Exponential Distribution Calculator
Find exponential distribution probabilities, CDF, PDF, mean, and median for any rate parameter and value x.
📉 What is the Exponential Distribution?
The exponential distribution is a continuous probability distribution that models the time between events in a Poisson process: a process where events occur independently at a constant average rate lambda. If you know that on average 3 customers arrive per hour at a coffee shop, the waiting time until the next customer follows an exponential distribution with lambda = 3. The distribution is fully specified by a single parameter, the rate lambda (events per unit time), and it is defined for all non-negative real values x.
The exponential distribution appears throughout applied probability, reliability engineering, queueing theory, and survival analysis. Specific real-world examples include: the time between radioactive decays (where lambda is the decay constant), the service time of a call-center agent (when service rates are approximately constant), the lifetime of electronic components that fail at a constant hazard rate (exponential failure model), the time between arrivals at an emergency room, and the distance between potholes on a road if potholes occur at a constant average density.
One of the most important properties of the exponential distribution is that it is the only continuous memoryless distribution. Memorylessness means that the probability of waiting at least t more time units is independent of how long you have already been waiting. This makes the exponential distribution a natural model whenever the process has no "aging" or "wear" component: a machine does not become more likely to fail just because it has been running longer. When aging or wear is present, the Weibull distribution is a more appropriate model.
The relationship between the exponential distribution and the Poisson distribution is fundamental. If the number of events in a time interval follows a Poisson distribution with mean lambda times t, then the waiting time until the first event follows an exponential distribution with rate lambda. This duality lets you switch between counting events (Poisson) and timing events (exponential) depending on which question you are asking about the same underlying process.
📐 Formula
📖 How to Use This Calculator
Steps
💡 Example Calculations
Example 1: Customer Arrivals at a Coffee Shop (lambda = 3, x = 0.5 hours)
Customers arrive at an average rate of 3 per hour. What is the probability the next customer arrives within 30 minutes (0.5 hours)?
Example 2: Equipment Failure Rate (lambda = 0.2, x = 10 years)

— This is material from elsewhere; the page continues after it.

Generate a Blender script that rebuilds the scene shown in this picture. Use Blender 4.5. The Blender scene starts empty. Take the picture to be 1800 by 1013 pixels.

A machine fails at an average rate of once every 5 years (lambda = 0.2 per year). What is the probability it lasts more than 10 years without failure?
Example 3: Bus Arrival Between 5 and 15 Minutes (lambda = 0.1 per minute)
A bus arrives every 10 minutes on average (lambda = 0.1 per minute). What is the probability the next bus arrives between 5 and 15 minutes from now?
❓ Frequently Asked Questions
🔗 Related Calculators
What is the exponential distribution formula?
The PDF is f(x) = lambda times e^(-lambda times x) for x greater than or equal to 0, where lambda is the rate parameter (events per unit time). The CDF is P(X less than or equal to x) = 1 - e^(-lambda times x). The survival function is P(X greater than x) = e^(-lambda times x).
What is the mean of the exponential distribution?
The mean (expected value) is mu = 1/lambda. If events arrive at a rate of 2 per hour, the average waiting time is 1/2 = 0.5 hours. The variance is 1/lambda^2 and the standard deviation is also 1/lambda, so mean equals standard deviation.
What is the median of the exponential distribution?
The median is ln(2)/lambda, approximately 0.693/lambda. For lambda = 1, the median is about 0.693. The median is always less than the mean (0.693 times mean), reflecting the right-skewed shape of the distribution.
What does the rate parameter lambda mean?
Lambda is the rate of events per unit time (or per unit length, distance, etc.). For example, lambda = 3 means on average 3 events occur per hour. The mean waiting time between events is 1/lambda = 1/3 of an hour = 20 minutes.
What is the memoryless property of the exponential distribution?
Memoryless means the distribution forgets its history. If you have already waited s time units with no event, the probability of waiting at least t more time units is the same as if you had just started. Formally, P(X greater than s+t | X greater than s) = P(X greater than t) = e^(-lambda times t).
How is the exponential distribution related to the Poisson distribution?
If events occur in a Poisson process with rate lambda (events per unit time), the time between consecutive events follows an exponential distribution with the same rate lambda. The number of events in a fixed interval follows a Poisson distribution. These two models are two sides of the same process.
What is the difference between the exponential and geometric distribution?
Both are memoryless. The geometric distribution is discrete and counts trials until the first success. The exponential distribution is continuous and measures time until the first event. The geometric is the discrete analogue; the exponential is the continuous analogue of the same waiting-time concept.
When is the exponential distribution appropriate to use?
Use the exponential distribution when: events occur independently at a constant average rate, you are modelling the time (or distance) until the next event, and the memoryless property is a reasonable assumption. Common applications include radioactive decay, customer service times, equipment failure rates, and phone call durations.